What you should do: Only lines with the word "pixels" are needed; collect each of them from the listing below.

Data:
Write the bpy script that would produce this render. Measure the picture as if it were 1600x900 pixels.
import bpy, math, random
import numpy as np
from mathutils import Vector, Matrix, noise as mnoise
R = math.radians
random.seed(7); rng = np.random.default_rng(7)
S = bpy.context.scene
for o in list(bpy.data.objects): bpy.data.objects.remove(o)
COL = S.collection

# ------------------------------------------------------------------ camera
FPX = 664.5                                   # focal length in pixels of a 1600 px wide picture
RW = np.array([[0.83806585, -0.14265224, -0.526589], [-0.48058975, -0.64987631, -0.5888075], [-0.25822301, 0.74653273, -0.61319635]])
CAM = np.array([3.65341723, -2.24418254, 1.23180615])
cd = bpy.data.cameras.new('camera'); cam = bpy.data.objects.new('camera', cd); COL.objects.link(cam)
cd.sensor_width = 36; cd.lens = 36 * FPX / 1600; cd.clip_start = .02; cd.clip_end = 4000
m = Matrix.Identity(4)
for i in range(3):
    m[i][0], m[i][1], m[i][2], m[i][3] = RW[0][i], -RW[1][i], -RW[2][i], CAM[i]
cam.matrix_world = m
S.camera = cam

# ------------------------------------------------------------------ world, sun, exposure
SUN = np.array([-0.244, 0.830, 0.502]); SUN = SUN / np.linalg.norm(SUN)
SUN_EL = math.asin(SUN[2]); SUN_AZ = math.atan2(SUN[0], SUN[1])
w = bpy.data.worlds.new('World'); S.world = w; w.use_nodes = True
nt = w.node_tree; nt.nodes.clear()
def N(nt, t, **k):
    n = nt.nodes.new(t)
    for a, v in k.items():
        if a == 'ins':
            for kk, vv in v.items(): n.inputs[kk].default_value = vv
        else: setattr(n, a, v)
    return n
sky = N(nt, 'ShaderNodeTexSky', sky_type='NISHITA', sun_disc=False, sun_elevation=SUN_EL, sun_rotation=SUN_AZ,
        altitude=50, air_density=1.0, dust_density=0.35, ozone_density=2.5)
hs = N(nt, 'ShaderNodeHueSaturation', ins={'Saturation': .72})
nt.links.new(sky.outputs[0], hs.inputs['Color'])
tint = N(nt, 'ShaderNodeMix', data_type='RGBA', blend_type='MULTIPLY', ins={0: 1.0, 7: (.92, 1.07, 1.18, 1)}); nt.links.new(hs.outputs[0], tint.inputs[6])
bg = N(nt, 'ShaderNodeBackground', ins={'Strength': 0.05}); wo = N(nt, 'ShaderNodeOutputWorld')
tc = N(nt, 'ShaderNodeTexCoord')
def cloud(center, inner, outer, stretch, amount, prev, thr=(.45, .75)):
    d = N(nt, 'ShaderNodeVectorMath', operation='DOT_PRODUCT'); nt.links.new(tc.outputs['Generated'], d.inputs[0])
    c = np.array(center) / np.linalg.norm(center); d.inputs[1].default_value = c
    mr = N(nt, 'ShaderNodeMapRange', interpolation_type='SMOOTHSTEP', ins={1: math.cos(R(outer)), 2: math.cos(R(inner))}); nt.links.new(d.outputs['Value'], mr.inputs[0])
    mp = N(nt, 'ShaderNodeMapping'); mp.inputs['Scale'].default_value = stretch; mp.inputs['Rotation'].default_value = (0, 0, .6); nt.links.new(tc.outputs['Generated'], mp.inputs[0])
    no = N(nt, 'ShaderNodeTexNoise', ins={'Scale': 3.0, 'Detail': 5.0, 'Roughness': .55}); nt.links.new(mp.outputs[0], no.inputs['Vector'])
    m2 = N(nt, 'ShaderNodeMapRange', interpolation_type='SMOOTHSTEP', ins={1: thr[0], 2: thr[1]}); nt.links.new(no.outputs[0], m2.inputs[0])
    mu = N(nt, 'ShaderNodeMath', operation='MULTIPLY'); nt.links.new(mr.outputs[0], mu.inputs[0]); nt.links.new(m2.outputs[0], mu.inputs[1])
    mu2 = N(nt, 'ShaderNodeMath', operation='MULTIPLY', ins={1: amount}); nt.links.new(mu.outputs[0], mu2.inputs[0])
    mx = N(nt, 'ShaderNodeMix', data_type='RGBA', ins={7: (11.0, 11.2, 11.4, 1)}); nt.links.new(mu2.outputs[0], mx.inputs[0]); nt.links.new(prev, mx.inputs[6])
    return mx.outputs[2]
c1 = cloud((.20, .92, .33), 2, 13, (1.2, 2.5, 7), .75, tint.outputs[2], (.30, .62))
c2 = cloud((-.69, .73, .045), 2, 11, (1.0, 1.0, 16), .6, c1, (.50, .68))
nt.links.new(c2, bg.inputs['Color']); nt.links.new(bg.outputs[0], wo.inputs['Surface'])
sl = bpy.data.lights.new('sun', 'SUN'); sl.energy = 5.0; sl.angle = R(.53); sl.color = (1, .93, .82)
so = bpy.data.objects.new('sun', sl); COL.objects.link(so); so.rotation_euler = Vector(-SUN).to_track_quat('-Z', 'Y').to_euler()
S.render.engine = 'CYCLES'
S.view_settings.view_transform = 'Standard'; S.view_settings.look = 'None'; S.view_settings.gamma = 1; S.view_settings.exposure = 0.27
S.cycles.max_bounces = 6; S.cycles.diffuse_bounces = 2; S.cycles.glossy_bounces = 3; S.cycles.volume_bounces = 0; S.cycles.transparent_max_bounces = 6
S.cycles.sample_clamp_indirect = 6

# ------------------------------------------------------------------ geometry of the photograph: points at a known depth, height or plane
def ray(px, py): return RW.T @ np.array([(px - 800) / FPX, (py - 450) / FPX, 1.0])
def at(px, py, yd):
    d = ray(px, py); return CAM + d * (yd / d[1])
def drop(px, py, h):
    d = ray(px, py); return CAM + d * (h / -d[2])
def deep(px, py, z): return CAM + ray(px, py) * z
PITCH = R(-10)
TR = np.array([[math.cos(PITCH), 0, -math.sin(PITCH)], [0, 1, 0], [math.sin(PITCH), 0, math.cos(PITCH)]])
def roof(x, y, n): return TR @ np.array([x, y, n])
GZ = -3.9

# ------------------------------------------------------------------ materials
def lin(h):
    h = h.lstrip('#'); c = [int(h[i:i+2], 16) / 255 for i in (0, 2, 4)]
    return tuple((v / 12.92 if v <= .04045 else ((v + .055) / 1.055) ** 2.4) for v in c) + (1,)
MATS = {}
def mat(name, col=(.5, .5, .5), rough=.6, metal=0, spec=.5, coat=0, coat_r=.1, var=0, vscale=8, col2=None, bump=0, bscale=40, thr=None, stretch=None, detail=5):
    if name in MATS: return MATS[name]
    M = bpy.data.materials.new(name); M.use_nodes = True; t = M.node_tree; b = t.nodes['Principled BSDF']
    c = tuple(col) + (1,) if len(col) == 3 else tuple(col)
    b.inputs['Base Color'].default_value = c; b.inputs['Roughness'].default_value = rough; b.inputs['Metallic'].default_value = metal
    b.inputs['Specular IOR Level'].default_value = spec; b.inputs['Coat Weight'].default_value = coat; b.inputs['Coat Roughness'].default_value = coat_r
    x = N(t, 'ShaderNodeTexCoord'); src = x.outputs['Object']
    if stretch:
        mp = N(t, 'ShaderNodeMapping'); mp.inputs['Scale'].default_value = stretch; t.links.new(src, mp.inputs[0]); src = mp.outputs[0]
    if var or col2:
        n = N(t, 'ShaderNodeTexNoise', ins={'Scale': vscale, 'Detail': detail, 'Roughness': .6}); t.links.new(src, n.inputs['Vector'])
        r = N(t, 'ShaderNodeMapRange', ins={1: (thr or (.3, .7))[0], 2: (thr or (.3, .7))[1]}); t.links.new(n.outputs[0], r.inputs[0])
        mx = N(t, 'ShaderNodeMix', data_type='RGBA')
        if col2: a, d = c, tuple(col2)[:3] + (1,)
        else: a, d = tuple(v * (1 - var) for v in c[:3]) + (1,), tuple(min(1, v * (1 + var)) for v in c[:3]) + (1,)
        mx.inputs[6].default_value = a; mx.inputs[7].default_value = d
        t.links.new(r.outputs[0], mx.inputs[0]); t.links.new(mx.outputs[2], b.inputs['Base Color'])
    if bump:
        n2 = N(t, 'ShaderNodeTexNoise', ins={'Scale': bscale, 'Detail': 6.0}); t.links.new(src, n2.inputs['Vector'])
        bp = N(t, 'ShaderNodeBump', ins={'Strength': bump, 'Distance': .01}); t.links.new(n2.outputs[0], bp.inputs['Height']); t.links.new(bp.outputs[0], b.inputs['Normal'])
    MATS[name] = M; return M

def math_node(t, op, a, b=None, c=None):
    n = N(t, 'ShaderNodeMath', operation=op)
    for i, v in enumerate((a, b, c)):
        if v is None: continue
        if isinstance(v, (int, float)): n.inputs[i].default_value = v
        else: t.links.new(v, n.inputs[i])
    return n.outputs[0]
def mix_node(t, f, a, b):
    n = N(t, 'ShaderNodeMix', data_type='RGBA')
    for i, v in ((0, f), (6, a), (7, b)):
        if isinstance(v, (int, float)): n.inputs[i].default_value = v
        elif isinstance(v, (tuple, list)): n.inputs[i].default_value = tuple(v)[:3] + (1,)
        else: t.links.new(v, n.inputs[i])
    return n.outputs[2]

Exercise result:
Write the bpy script that would produce this render. Measure the picture as if it were 1600x900 pixels.
FPX = 664.5                                   # focal length in pixels of a 1600 px wide picture